* **Prompt**: Identify the lines that contain the word "Blender" and copy each one.

* **Supplied records**:

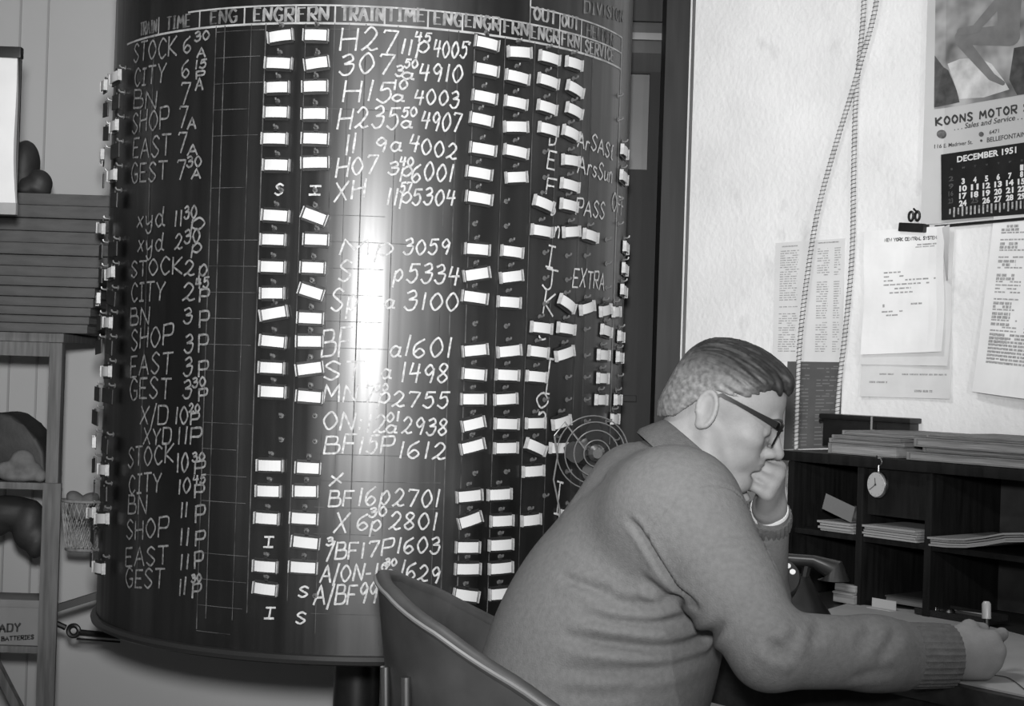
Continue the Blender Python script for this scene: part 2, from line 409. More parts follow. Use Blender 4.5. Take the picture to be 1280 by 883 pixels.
bm = NB(); box(bm, -2.63, 4.3, -1.3, -1.18, 0, CEIL); struct('wall_front', bm, M_BACKWALL, smooth=False)
# faint batten joint of the board wall
bm = NB(); q = P(58, 100, BACK_Y); box(bm, q.x - .003, q.x + .003, BACK_Y - .004, BACK_Y, 0.05, CEIL - .02); struct('trim_1', bm, mat('joint', .30, .8), smooth=False)
bm = NB()
q = P(100, 0, BACK_Y).x
qx = P(20, 200, BACK_Y).x
box(bm, qx - .003, qx + .003, BACK_Y - .004, BACK_Y, 0.05, CEIL - .02); struct('trim_2', bm, mat('joint', .30, .8), smooth=False)
e0 = wall_px(857, 220)
e1 = WALL0 + WD * 6.6
bm = NB(); slab(bm, e0, e1, WN, .12, 0, CEIL); struct('wall_right', bm, M_PLASTER, smooth=False)
bm = NB(); slab(bm, e0 + WD * .06, C0 - WN * .275 + WD * 6.0, WN, -.015, 0, .14); struct('baseboard_right', bm, M_CASING, smooth=False)
# doorway at the left end of the plaster wall: casing post, head board, door with a pane
DY = e0.y + .02
cx0, cx1 = P(826, 220, DY).x, P(856, 220, DY).x
bm = NB(); box(bm, cx0, cx1 + .012, DY - .02, DY + .10, 0, CEIL, bev=.004); struct('trim_3', bm, M_CASING)
bm = NB(); box(bm, cx1 + .004, cx1 + .018, DY - .034, DY - .02, 0, CEIL); struct('trim_4', bm, mat('casing_edge', .06, .6, .3, .2, 20, stretch=(1, 1, .2)))
LY = DY + .14
lx0, lx1 = P(690, 220, LY).x, cx0 + .03
bm = NB()
pz0, pz1 = P(800, 212, LY).z, P(800, 92, LY).z
px0, px1 = P(772, 150, LY).x, P(811, 150, LY).x
tz0, tz1 = P(800, 66, LY).z, P(800, 26, LY).z
box(bm, lx0, px0, LY, LY + .04, 0.005, tz0 - .05); box(bm, px1, lx1, LY, LY + .04, .005, tz0 - .05)
box(bm, px0, px1, LY, LY + .04, .005, pz0); box(bm, px0, px1, LY, LY + .04, pz1, tz0 - .05)
for zz in (0.95, 1.2):
    box(bm, px0 + .005, px1 - .01, LY - .012, LY, zz - .012, zz + .006, bev=.003)
d = tag(obj('door_1', bm, M_DOOR, smooth=False), kind='structure')
bm = NB(); box(bm, px0, px1, LY + .015, LY + .022, pz0, pz1); obj('pane', bm, M_GLASS, d, smooth=False)
bm = NB(); box(bm, px1 - .004, px1 + .004, LY - .012, LY + .0, .3, .93); obj('door_moulding', bm, M_CASING, d)
# transom over the door with a pale ledge
bm = NB(); box(bm, lx0, lx1, LY, LY + .04, tz0 - .05, tz0); box(bm, lx0, lx1, LY, LY + .04, tz1, CEIL)
box(bm, lx1 - .02, lx1, LY, LY + .04, tz0, tz1)
tr = tag(obj('trim_5', bm, M_CASING, smooth=False), kind='structure')
bm = NB(); box(bm, lx0, lx1 - .02, LY + .02, LY + .03, tz0, tz1); obj('transom_pane', bm, M_BLACK, tr, smooth=False)
lz0, lz1 = P(800, 49, LY).z, P(800, 40, LY).z
bm = NB(); box(bm, P(788, 44, LY).x, lx1 - .02, LY + .004, LY + .02, lz0, lz1, bev=.003); obj('ledge', bm, mat('ledge', .15, .6), tr)

# ================================================================ the drum
aL = math.atan((131 - 640) / F_PX); aR = math.atan((778 - 640) / F_PX)
DR = 0.62; mid = (aL + aR) / 2; DD = DR / math.sin((aR - aL) / 2)
DA = Vector((DD * math.sin(mid), DD * math.cos(mid), 0))
DC = Vector((-math.sin(mid), -math.cos(mid), 0)); DRT = Vector((-DC.y, DC.x, 0))
Z_RIM, Z_TOP = 0.662, 2.18
def dpt(th, z, off=0.0): return DA + (DC * math.cos(th) + DRT * math.sin(th)) * (DR + off) + UP * z
def dhit(px, py):
    d = ray(px, py); o = ORG - DA
    a = d.x * d.x + d.y * d.y; b = o.x * d.x + o.y * d.y; c = o.x * o.x + o.y * o.y - DR * DR
    disc = b * b - a * c
    t = (-b - math.sqrt(max(disc, 0))) / a
    p = ORG + d * t; q = (p - DA)
    return math.atan2(q.dot(DRT), q.dot(DC)), p.z
def ds(px, py):
    th, z = dhit(px, py); return th * DR, z
def df(off=0.0012): return lambda s, z: dpt(s / DR, z, off)
drum = empty('crew_call_drum', (DA.x, DA.y, 0), 'huge black revolving drum board with chalked train list and rows of white tags', 'train board')
bm = NB()
N = 192
rows = [Z_RIM] + list(np.linspace(Z_RIM + .03, Z_TOP - .02, 24)) + [Z_TOP]
rr = [[bm.verts.new(dpt(2 * math.pi * k / N, z)) for k in range(N)] for z in rows]
for i in range(len(rr) - 1):
    for k in range(N): bm.faces.new((rr[i][k], rr[i][(k + 1) % N], rr[i + 1][(k + 1) % N], rr[i + 1][k]))
bm.faces.new(rr[0][::-1]); bm.faces.new(rr[-1])
obj('drum_shell', bm, M_DRUM, drum)
bm = NB()
lp = [(DR + .002, 0), (DR + .011, .004), (DR + .013, .012), (DR + .009, .020), (DR + .001, .022)]
lathe_rings = [[bm.verts.new(dpt(2 * math.pi * k / N, Z_RIM - .012 + z, r - DR)) for k in range(N)] for r, z in lp]
for i in range(len(lathe_rings) - 1):
    for k in range(N): bm.faces.new((lathe_rings[i][k], lathe_rings[i][(k + 1) % N], lathe_rings[i + 1][(k + 1) % N], lathe_rings[i + 1][k]))
obj('bottom_rim', bm, mat('rim_enamel', .018, .3, .5), drum)
bm = NB(); lathe(bm, [(.16, 0), (.16, .03), (.06, .06), (.055, .60), (.12, .645), (.12, .665)], Matrix.Translation((DA.x, DA.y, 0))); obj('pedestal', bm, M_BLACK, drum)

# ---- ruled lines and headings
hb = [ds(*p) for p in ((173, 49), (250, 37.5), (338, 31), (419, 30.5), (480, 31.5), (534, 33.5), (640, 44.5), (662, 50), (722, 64), (768, 84))]
zb = sum(z for s, z in hb) / len(hb)
def z_at(px, py): return dhit(px, py)[1]
Z_HB = z_at(456, 30.5)                      # foot of the heading band
Z_HM = z_at(456, 8.0)                       # its top
Z_HT = z_at(456, -14)
bm = NB(); f = df(.0012)
th0, th1 = dhit(160, 50)[0] * DR, dhit(776, 80)[0] * DR
def hline(z, s0, s1, wd): ribbon(bm, [(s0, z), (s1, z)], wd, f, wv=wd, step=.02)
def vline(s, z0, z1, wd): ribbon(bm, [(s, z0), (s, z1)], wd, f, wv=wd, step=.05)
hline(Z_HB, th0, th1, .0045); hline(Z_HM, dhit(236, 20)[0] * DR, th1, .0035)
div_px = [(199, 33), (250, 26), (306, 20), (370, 18), (419, 18), (481, 19), (535, 21), (578, 26), (625, 32)]
DIV = [ds(*p)[0] for p in div_px]
for s in DIV: vline(s, Z_HB, Z_HM, .0035)
DIV2 = [ds(*p)[0] for p in ((662, 30), (699, 40), (726, 48))]
for s in DIV2[:2]: vline(s, Z_HB, Z_HT, .0035)
vline(DIV2[0], Z_HB, Z_TOP - .1, .0035); vline(DIV2[2], Z_HB, Z_HT, .0035)
hline(Z_HT, DIV2[0], th1, .0035)
vline(th1, 1.0, Z_HT, .004)
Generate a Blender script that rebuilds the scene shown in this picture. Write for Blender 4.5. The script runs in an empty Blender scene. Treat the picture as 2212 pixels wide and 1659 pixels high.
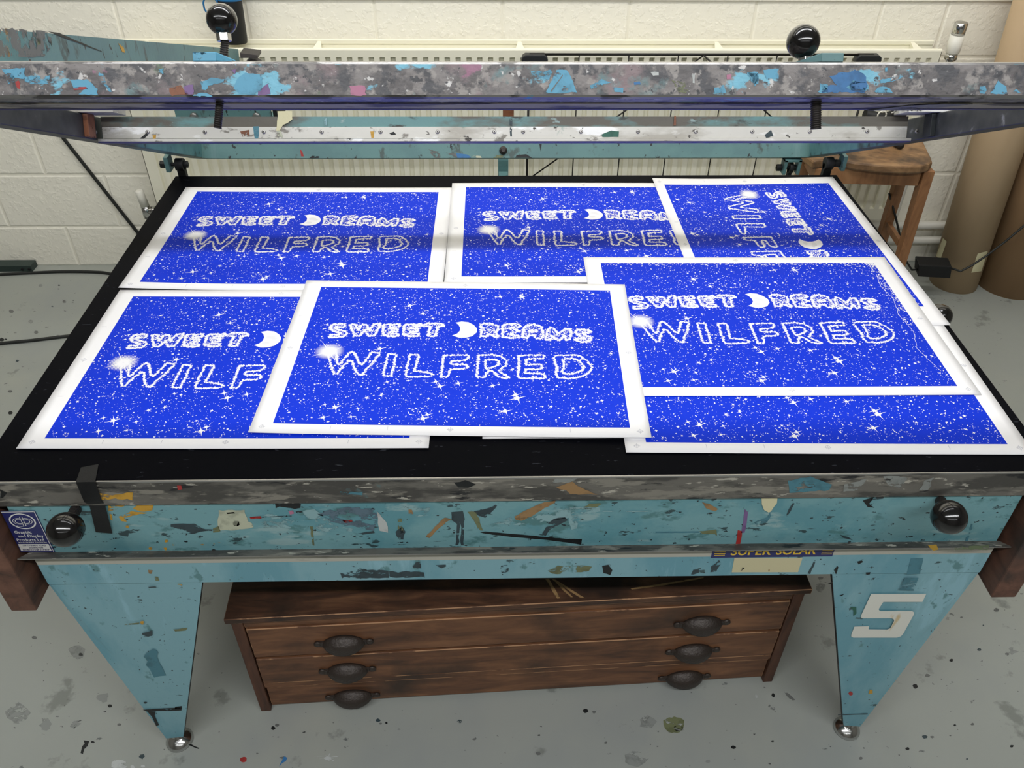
import bpy, bmesh, math, random
from mathutils import Vector, Matrix
C = bpy.context.scene.collection
SC = bpy.context.scene
# ------------------------------------------------------------------ camera
# world: X right along the table, Y away from the viewer, Z up; Z = 0 is the table bed, floor at FL
FL = -0.865
F_PX, PITCH, ROLL, YAW = 1789.05, 0.683325, -0.0106346, -0.0290233
CAM = Vector((-0.046738, -1.536289, 0.983329))
cp, sp_ = math.cos(PITCH), math.sin(PITCH)
_r, _d, _f = Vector((1, 0, 0)), Vector((0, -sp_, -cp)), Vector((0, cp, -sp_))
cr, sr = math.cos(ROLL), math.sin(ROLL)
_r, _d = cr*_r + sr*_d, -sr*_r + cr*_d
_Z = Matrix.Rotation(YAW, 3, 'Z')
CR, CD, CF = _Z @ _r, _Z @ _d, _Z @ _f
cam_data = bpy.data.cameras.new('camera')
cam_data.sensor_width = 36.0
cam_data.lens = F_PX/2212*36.0
cam_data.clip_start = 0.01
cam = bpy.data.objects.new('camera', cam_data)
cam.matrix_world = Matrix(((CR.x, -CD.x, -CF.x, CAM.x), (CR.y, -CD.y, -CF.y, CAM.y), (CR.z, -CD.z, -CF.z, CAM.z), (0, 0, 0, 1)))
C.objects.link(cam)
SC.camera = cam
# ------------------------------------------------------------------ light and exposure
SC.view_settings.view_transform = 'Standard'
SC.view_settings.look = 'None'
SC.view_settings.exposure = 0.38
SC.view_settings.gamma = 1.0
SC.view_settings.use_curve_mapping = False
w = bpy.data.worlds.new('world'); SC.world = w
w.use_nodes = True
w.node_tree.nodes['Background'].inputs[0].default_value = (0.9, 0.92, 1.0, 1)
w.node_tree.nodes['Background'].inputs[1].default_value = 0.05
CEIL = 1.98
def lamp(name, x, y, lx, ly, power, col, tilt=0.0):
    d = bpy.data.lights.new(name, 'AREA'); d.shape = 'RECTANGLE'; d.size = lx; d.size_y = ly
    d.energy = power; d.color = col
    o = bpy.data.objects.new(name, d); C.objects.link(o); o.location = (x, y, CEIL-0.06); o.rotation_euler = (tilt, 0, 0)
WARM = (1.0, 0.965, 0.90)
COOL = (0.975, 0.985, 1.0)
lamp('ceiling_or_fill_light', 0.0, -1.95, 4.2, 0.12, 50, COOL)
lamp('ceiling_or_fill_light', 0.0, -0.12, 2.4, 0.14, 19, COOL)
lamp('ceiling_or_fill_light', 0.0, -3.7, 4.2, 0.14, 12, COOL)
lamp('ceiling_or_fill_light', 0.0, 0.5, 4.8, 0.14, 46, WARM, math.radians(82))     # added fill lamp, out of view, tilted to brighten the back wall

# ------------------------------------------------------------------ helpers
def ray(u, v):
    return CR*((u-1106)/F_PX) + CD*((v-829.5)/F_PX) + CF
def px(u, v, axis, val):            # where the sight line through a photo pixel meets the plane axis = val
    d = ray(u, v); a = 'xyz'.index(axis)
    return CAM + d*((val-CAM[a])/d[a])
def pxn(u, v, pt, n):
    d = ray(u, v); return CAM + d*(((pt-CAM).dot(n))/d.dot(n))
def srgb(r, g, b):
    f = lambda c: (c/12.92 if c <= 0.04045 else ((c+0.055)/1.055)**2.4)
    return (f(r/255), f(g/255), f(b/255), 1)
def tag(o, label, cat, group=None, kind=None):
    o['label'] = label; o['category'] = cat
    if group: o['group'] = group
    if kind: o['kind'] = kind
    return o
ROOT = {}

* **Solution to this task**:
Continue the Blender Python script for this scene: part 2, from line 409. More parts follow. Use Blender 4.5. Take the picture to be 1280 by 883 pixels.
Generate a Blender script that rebuilds the scene shown in this picture. Write for Blender 4.5. The script runs in an empty Blender scene. Treat the picture as 2212 pixels wide and 1659 pixels high.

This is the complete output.